Without doubt, harnessing sufficient energy is  the largest obstacle to time travel. For example, time dilation (i.e., forward time travel) is only noticeable when mass approaches a significant fraction of the speed of light or sits in a strong gravitational field. To date, we have been able to accelerate subatomic particles to a point where time dilation becomes noticeable. We have also been able to observe time dilation of a highly accurate atomic clock on a jet plane as it flies over the airport, which contains another atomic clock. Using sensitive instruments, we can measure time dilation. We have also been able to measure time dilation due to differences in the Earth’s gravitational field. However, these differences are only evident using highly accurate atomic clocks. Our human senses are unable to detect a high mounted wall clock moving faster than our wristwatch, which gravitational time dilation predicts is occurring.

The fastest humankind has traveled is 25,000 miles per hour, using the Apollo 10 spacecraft. The speed of light in a vacuum is approximately 186,000 miles per second. This means that a spacecraft would have to go about 13,000 times faster than Apollo 10 for humans to experience noticeable time dilation, or a speed of about 90,000 miles per second, which is roughly half the speed of light. Today’s science has not learned to harness the amount of energy required to accelerate a spacecraft to a velocity of 90,000 miles per second.

Let us consider a simple example to illustrate the amount of energy required to achieve the above velocity. If we have a mass of 1000 kilograms (i.e., 2204 pounds), and we want to accelerate it to 10% the speed of light, the resulting kinetic energy would be about 1017 (i.e., a 1 with 17 zeros after it) joules, whether you calculate the kinetic energy using Newton’s classical formula or Einstein’s relativistic formula for kinetic energy. To put this in perspective, it is more than twice the amount of energy of the largest nuclear bomb ever detonated. It would take a modern nuclear power plant about ten years to output this amount of energy.

The above example gives us a conceptual framework to understand the amount of energy that would be required to accelerate a sizable mass, 1000 kilograms, or 2204 pounds, to just 10% the speed of light. If we wish to accelerate the mass, for example, a spacecraft, to a greater percentage, the energy increases exponentially. For example, to accelerate to 20% the speed of light would require four times the amount of energy.

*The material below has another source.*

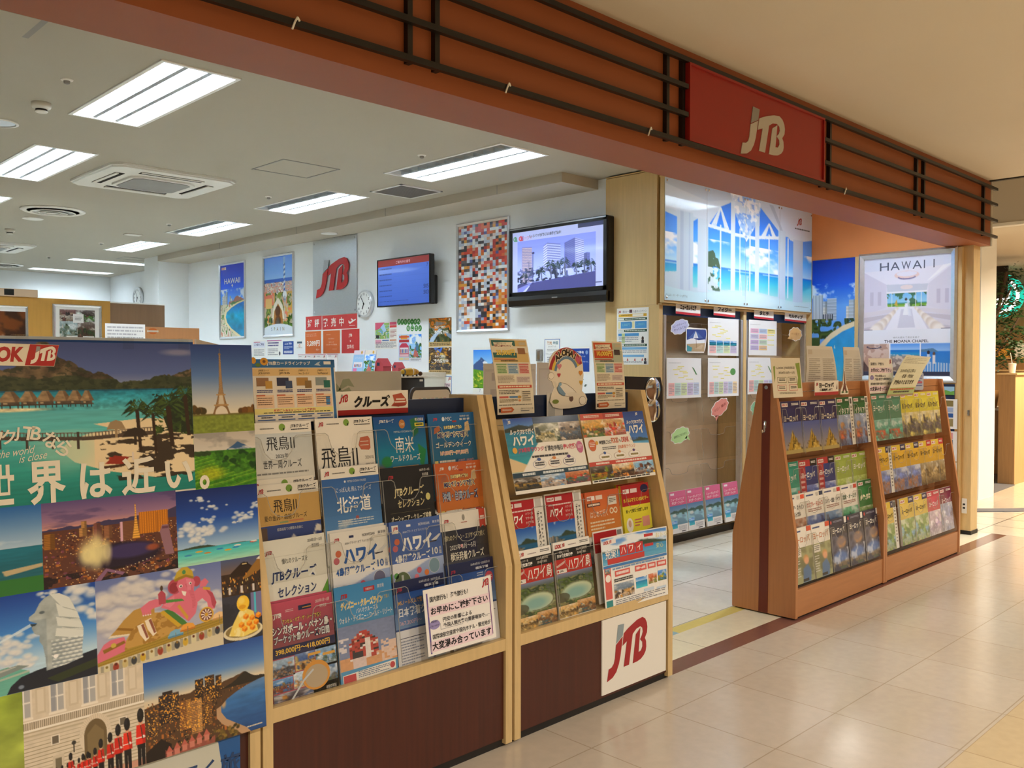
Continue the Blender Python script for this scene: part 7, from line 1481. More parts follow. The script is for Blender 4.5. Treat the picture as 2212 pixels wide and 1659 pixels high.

Today’s engineering is unable to harness this level of energy. In the popular Star Trek television series and movies, the starship Enterprise is able to travel faster than the speed of light using a warp drive, by reacting matter with antimatter. Factually, there is almost no antimatter in the universe. This is one of the mysteries associated with the big bang science theory, which I discussed in my book, Unraveling the Universe’s Mysteries. In theory, during the big bang, matter and antimatter should exist in equal quantities. Our observation of the universe, using our best telescopes, detects almost no antimatter. However, Fermi National Accelerator Laboratory (Fermilab) in Illinois is able to produce about fifty billion antiprotons per hour. This, though, is a miniscule amount compared to the amount needed to power a starship. According to Dr. Lawrence Krauss, a physicist and author of The Physics of Star Trek, it would take one hundred thousand Fermilabs to power a single lightbulb. In essence, we are a long way from using matter-antimatter as a fuel. In addition, the Enterprise was able to warp space. This provided a means to skirt around Einstein’s well-established special theory of relativity, which asserts no mass can travel faster than the speed of light. There is no similar physical law that prohibits space from expanding faster than the speed of light. If we are able to manipulate space, similar to our discussion of the Alcubierre drive in the previous chapter, then scientifically the spacecraft could collapse space in front of it and expand space behind it. However, the Alcubierre drive requires negative energy. Today’s science is unable to create and harness negative energy in any significant way.

Therefore, topping our list of major scientific obstacles regarding time travel is generating huge amounts of energy, in either positive or negative form.